### Goal of the exercise
Start at the first line of the material below and retype each line through the one containing "126), .9, 60, 0)", exactly.
******
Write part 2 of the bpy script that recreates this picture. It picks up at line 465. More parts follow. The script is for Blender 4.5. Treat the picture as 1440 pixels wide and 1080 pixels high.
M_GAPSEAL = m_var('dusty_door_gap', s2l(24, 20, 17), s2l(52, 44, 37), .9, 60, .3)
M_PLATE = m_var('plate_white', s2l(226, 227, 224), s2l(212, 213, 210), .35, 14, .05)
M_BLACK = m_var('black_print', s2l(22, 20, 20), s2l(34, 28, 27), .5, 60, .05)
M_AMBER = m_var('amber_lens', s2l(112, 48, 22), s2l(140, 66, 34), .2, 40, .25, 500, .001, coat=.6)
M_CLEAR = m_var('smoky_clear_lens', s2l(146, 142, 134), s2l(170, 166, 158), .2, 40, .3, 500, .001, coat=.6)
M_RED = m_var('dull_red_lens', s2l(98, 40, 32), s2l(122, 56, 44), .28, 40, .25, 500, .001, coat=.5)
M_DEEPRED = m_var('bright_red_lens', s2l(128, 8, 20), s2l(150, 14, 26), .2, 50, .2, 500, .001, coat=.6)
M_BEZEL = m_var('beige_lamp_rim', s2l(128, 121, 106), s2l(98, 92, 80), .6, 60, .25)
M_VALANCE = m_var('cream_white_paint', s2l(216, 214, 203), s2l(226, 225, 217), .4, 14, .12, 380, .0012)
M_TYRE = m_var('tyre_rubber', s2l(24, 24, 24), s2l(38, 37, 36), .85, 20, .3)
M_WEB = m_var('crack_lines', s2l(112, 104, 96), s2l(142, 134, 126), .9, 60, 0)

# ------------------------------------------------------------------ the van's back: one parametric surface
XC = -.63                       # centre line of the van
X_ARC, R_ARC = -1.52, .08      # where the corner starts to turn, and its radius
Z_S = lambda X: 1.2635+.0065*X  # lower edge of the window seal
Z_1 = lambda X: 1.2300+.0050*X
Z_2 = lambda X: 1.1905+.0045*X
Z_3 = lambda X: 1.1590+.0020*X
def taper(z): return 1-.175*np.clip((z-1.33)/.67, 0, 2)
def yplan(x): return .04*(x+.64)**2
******
### Finished task
Write part 2 of the bpy script that recreates this picture. It picks up at line 465. More parts follow. The script is for Blender 4.5. Treat the picture as 1440 pixels wide and 1080 pixels high.
M_GAPSEAL = m_var('dusty_door_gap', s2l(24, 20, 17), s2l(52, 44, 37), .9, 60, .3)
M_PLATE = m_var('plate_white', s2l(226, 227, 224), s2l(212, 213, 210), .35, 14, .05)
M_BLACK = m_var('black_print', s2l(22, 20, 20), s2l(34, 28, 27), .5, 60, .05)
M_AMBER = m_var('amber_lens', s2l(112, 48, 22), s2l(140, 66, 34), .2, 40, .25, 500, .001, coat=.6)
M_CLEAR = m_var('smoky_clear_lens', s2l(146, 142, 134), s2l(170, 166, 158), .2, 40, .3, 500, .001, coat=.6)
M_RED = m_var('dull_red_lens', s2l(98, 40, 32), s2l(122, 56, 44), .28, 40, .25, 500, .001, coat=.5)
M_DEEPRED = m_var('bright_red_lens', s2l(128, 8, 20), s2l(150, 14, 26), .2, 50, .2, 500, .001, coat=.6)
M_BEZEL = m_var('beige_lamp_rim', s2l(128, 121, 106), s2l(98, 92, 80), .6, 60, .25)
M_VALANCE = m_var('cream_white_paint', s2l(216, 214, 203), s2l(226, 225, 217), .4, 14, .12, 380, .0012)
M_TYRE = m_var('tyre_rubber', s2l(24, 24, 24), s2l(38, 37, 36), .85, 20, .3)
M_WEB = m_var('crack_lines', s2l(112, 104, 96), s2l(142, 134, 126), .9, 60, 0)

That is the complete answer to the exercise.